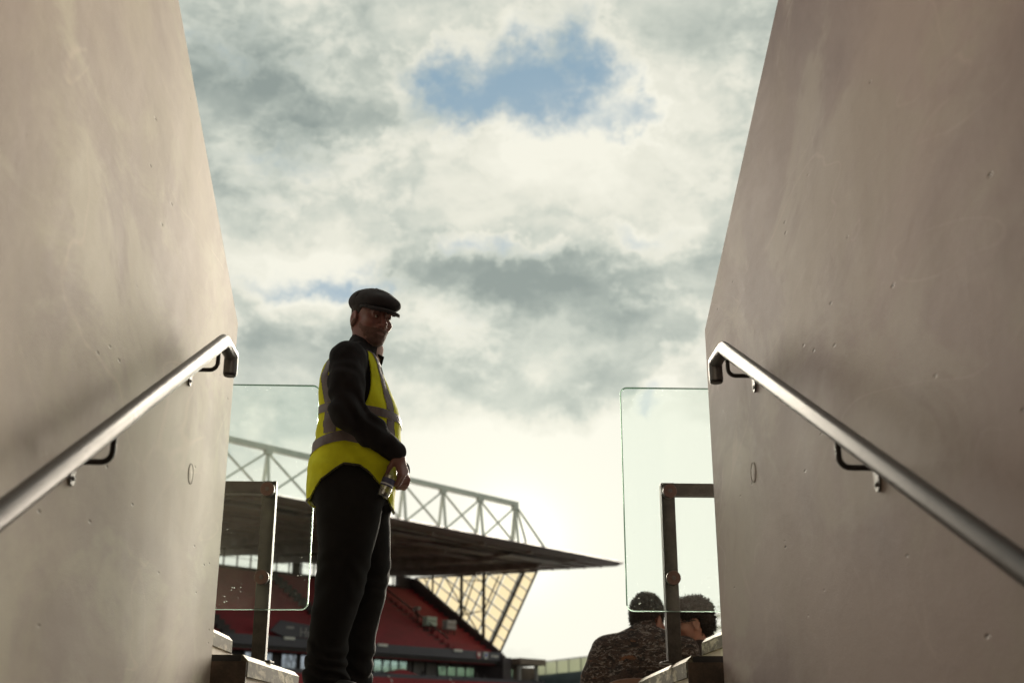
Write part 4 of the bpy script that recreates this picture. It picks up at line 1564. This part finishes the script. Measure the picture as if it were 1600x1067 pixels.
# jacket
def sleeves(f, extra=0.0, k=.035):
    f.chain([SH_R, (.020, -.245, 1.30), EL_R, (.135, -.225, 1.085), WR_R], [.080 + extra, .079 + extra, .069 + extra, .058 + extra, .046 + extra], k)
    for q in (-1, 1):
        f.rod((.045, q * .06, 1.500), (.022, q * .175, 1.440), .060 + extra, .074 + extra, k)
    f.chain([SH_L, (.045, .245, 1.30), EL_L, (.17, .20, 1.065), WR_L], [.082 + extra, .083 + extra, .072 + extra, .060 + extra, .047 + extra], k)
jk = Field(LO, HI, .005)
jk.loft([r_ for r_ in VEST if r_[0] >= .85], 0, .020)
sleeves(jk)
# wrinkles gathered at the elbow and along the forearm
x, y, z = jk.X, jk.Y, jk.Z
jk.d = jk.d + .0075 * np.sin((z * 62 + x * 34 + 14 * vnoise(x, y, z, 6, 21))) * np.exp(-(((z - 1.15) / .11) ** 2)) * (np.abs(y) > .17)
jk.d = jk.d + .014 * vnoise(x, y, z, 12, 4) + .008 * vnoise(x, y, z, 28, 8)
jk.d = jk.d + .0018 * np.sin(z * 48 + y * 20 + 12 * vnoise(x, y, z, 7, 77)) * (np.abs(y) > .17)
# open cuffs and a standing collar
jk.rod((.052, 0, 1.50), (.090, -.012, 1.600), .082, .076, .03)
jk.rod((.060, 0, 1.53), (.100, -.016, 1.70), .066, .068, .006, 'cut')
jk.put(lambda x, y, z: 1.585 + .30 * (.05 - x) * 1.0 - z + 0 * y * x, LO, HI, 0, 'cut', 0) if False else None
jk.d = np.maximum(jk.d, np.where((np.abs(y) < .11) & (z > 1.5), z - (1.625 - .42 * np.clip(x - .02, 0, .2)), -1))
solid('jacket', jk, M['black_cloth'], man)
del jk
# collar wing, zip and the shirt at the throat
MB().add([(.100, -.030, 1.515), (.148, -.052, 1.500), (.170, -.045, 1.490), (.160, -.020, 1.462), (.122, -.010, 1.470),
          (.094, -.020, 1.512), (.142, -.042, 1.494), (.164, -.036, 1.484), (.154, -.012, 1.456), (.116, -.002, 1.466)],
         [(0, 1, 2, 3, 4), (9, 8, 7, 6, 5), (0, 5, 6, 1), (1, 6, 7, 2), (2, 7, 8, 3), (3, 8, 9, 4), (4, 9, 5, 0)]).build('collar_wing', M['black_cloth'], man)
MB().tube([(.128, -.020, 1.535), (.138, -.018, 1.50), (.150, -.014, 1.46), (.168, -.012, 1.40), (.186, -.010, 1.33)], .004, 6).build('zip', M['black_trim'], man)
us = Field((.0, -.1, 1.38), (.22, .1, 1.60), .004)
us.rod((.095, -.004, 1.43), (.118, -.010, 1.535), .050, .045, 0)
solid('shirt', us, M['undershirt'], man)

# hi-vis vest
vt = Field(LO, HI, .005)
vt.loft(VEST, 0, 0)
x, y, z = vt.X, vt.Y, vt.Z
vt.d = vt.d + .010 * vnoise(x, y, z, 9, 14) + .006 * vnoise(x, y, z, 22, 15)
vt.d = vt.d + .004 * np.sin(x * 30 + z * 55 + 10 * vnoise(x, y, z, 5, 2)) * np.exp(-(((z - 1.0) / .14) ** 2))
vest_body = vt.copy()
shell = np.maximum(vt.d, -(vt.d + .011))
hem = np.interp(vt.ax[0], [-.20, -.165, -.13, -.08, .02, .09, .135, .19, .225, .26], [.800, .800, .800, .875, .945, .935, .905, .845, .775, .745]).astype(np.float32)[:, None, None]
shell = np.maximum(shell, hem - z)
sh2 = z - (1.535 - .5 * np.clip(x - .05, 0, .2))
shell = np.maximum(shell, sh2)
for sg, c in ((-1, SH_R), (1, SH_L)):
    u = np.sqrt(((x - .028 - .05 * (1.40 - z)) / .105) ** 2 + ((y - sg * .245) / .150) ** 2 + ((z - 1.37) / .215) ** 2)
    shell = np.maximum(shell, -(u - 1) * .10)
# V neck at the chest
vn = np.sqrt(np.maximum(0, 0 * x)) + (np.abs(y) - .52 * np.clip(z - 1.24, 0, 1)) 
shell = np.maximum(shell, np.where(x > .06, -vn, -1))
vt.d = shell.astype(np.float32)
V, F = vt.mesh()
vest = link_mesh('vest', V, F, M['hivis'], man)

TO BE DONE
Give back every line exactly as it stands, pictures excluded.

EXERCISE OUTPUT
Write part 4 of the bpy script that recreates this picture. It picks up at line 1564. This part finishes the script. Measure the picture as if it were 1600x1067 pixels.
# jacket
def sleeves(f, extra=0.0, k=.035):
    f.chain([SH_R, (.020, -.245, 1.30), EL_R, (.135, -.225, 1.085), WR_R], [.080 + extra, .079 + extra, .069 + extra, .058 + extra, .046 + extra], k)
    for q in (-1, 1):
        f.rod((.045, q * .06, 1.500), (.022, q * .175, 1.440), .060 + extra, .074 + extra, k)
    f.chain([SH_L, (.045, .245, 1.30), EL_L, (.17, .20, 1.065), WR_L], [.082 + extra, .083 + extra, .072 + extra, .060 + extra, .047 + extra], k)
jk = Field(LO, HI, .005)
jk.loft([r_ for r_ in VEST if r_[0] >= .85], 0, .020)
sleeves(jk)
# wrinkles gathered at the elbow and along the forearm
x, y, z = jk.X, jk.Y, jk.Z
jk.d = jk.d + .0075 * np.sin((z * 62 + x * 34 + 14 * vnoise(x, y, z, 6, 21))) * np.exp(-(((z - 1.15) / .11) ** 2)) * (np.abs(y) > .17)
jk.d = jk.d + .014 * vnoise(x, y, z, 12, 4) + .008 * vnoise(x, y, z, 28, 8)
jk.d = jk.d + .0018 * np.sin(z * 48 + y * 20 + 12 * vnoise(x, y, z, 7, 77)) * (np.abs(y) > .17)
# open cuffs and a standing collar
jk.rod((.052, 0, 1.50), (.090, -.012, 1.600), .082, .076, .03)
jk.rod((.060, 0, 1.53), (.100, -.016, 1.70), .066, .068, .006, 'cut')
jk.put(lambda x, y, z: 1.585 + .30 * (.05 - x) * 1.0 - z + 0 * y * x, LO, HI, 0, 'cut', 0) if False else None
jk.d = np.maximum(jk.d, np.where((np.abs(y) < .11) & (z > 1.5), z - (1.625 - .42 * np.clip(x - .02, 0, .2)), -1))
solid('jacket', jk, M['black_cloth'], man)
del jk
# collar wing, zip and the shirt at the throat
MB().add([(.100, -.030, 1.515), (.148, -.052, 1.500), (.170, -.045, 1.490), (.160, -.020, 1.462), (.122, -.010, 1.470),
          (.094, -.020, 1.512), (.142, -.042, 1.494), (.164, -.036, 1.484), (.154, -.012, 1.456), (.116, -.002, 1.466)],
         [(0, 1, 2, 3, 4), (9, 8, 7, 6, 5), (0, 5, 6, 1), (1, 6, 7, 2), (2, 7, 8, 3), (3, 8, 9, 4), (4, 9, 5, 0)]).build('collar_wing', M['black_cloth'], man)
MB().tube([(.128, -.020, 1.535), (.138, -.018, 1.50), (.150, -.014, 1.46), (.168, -.012, 1.40), (.186, -.010, 1.33)], .004, 6).build('zip', M['black_trim'], man)
us = Field((.0, -.1, 1.38), (.22, .1, 1.60), .004)
us.rod((.095, -.004, 1.43), (.118, -.010, 1.535), .050, .045, 0)
solid('shirt', us, M['undershirt'], man)

# hi-vis vest
vt = Field(LO, HI, .005)
vt.loft(VEST, 0, 0)
x, y, z = vt.X, vt.Y, vt.Z
vt.d = vt.d + .010 * vnoise(x, y, z, 9, 14) + .006 * vnoise(x, y, z, 22, 15)
vt.d = vt.d + .004 * np.sin(x * 30 + z * 55 + 10 * vnoise(x, y, z, 5, 2)) * np.exp(-(((z - 1.0) / .14) ** 2))
vest_body = vt.copy()
shell = np.maximum(vt.d, -(vt.d + .011))
hem = np.interp(vt.ax[0], [-.20, -.165, -.13, -.08, .02, .09, .135, .19, .225, .26], [.800, .800, .800, .875, .945, .935, .905, .845, .775, .745]).astype(np.float32)[:, None, None]
shell = np.maximum(shell, hem - z)
sh2 = z - (1.535 - .5 * np.clip(x - .05, 0, .2))
shell = np.maximum(shell, sh2)
for sg, c in ((-1, SH_R), (1, SH_L)):
    u = np.sqrt(((x - .028 - .05 * (1.40 - z)) / .105) ** 2 + ((y - sg * .245) / .150) ** 2 + ((z - 1.37) / .215) ** 2)
    shell = np.maximum(shell, -(u - 1) * .10)
# V neck at the chest
vn = np.sqrt(np.maximum(0, 0 * x)) + (np.abs(y) - .52 * np.clip(z - 1.24, 0, 1)) 
shell = np.maximum(shell, np.where(x > .06, -vn, -1))
vt.d = shell.astype(np.float32)
V, F = vt.mesh()
vest = link_mesh('vest', V, F, M['hivis'], man)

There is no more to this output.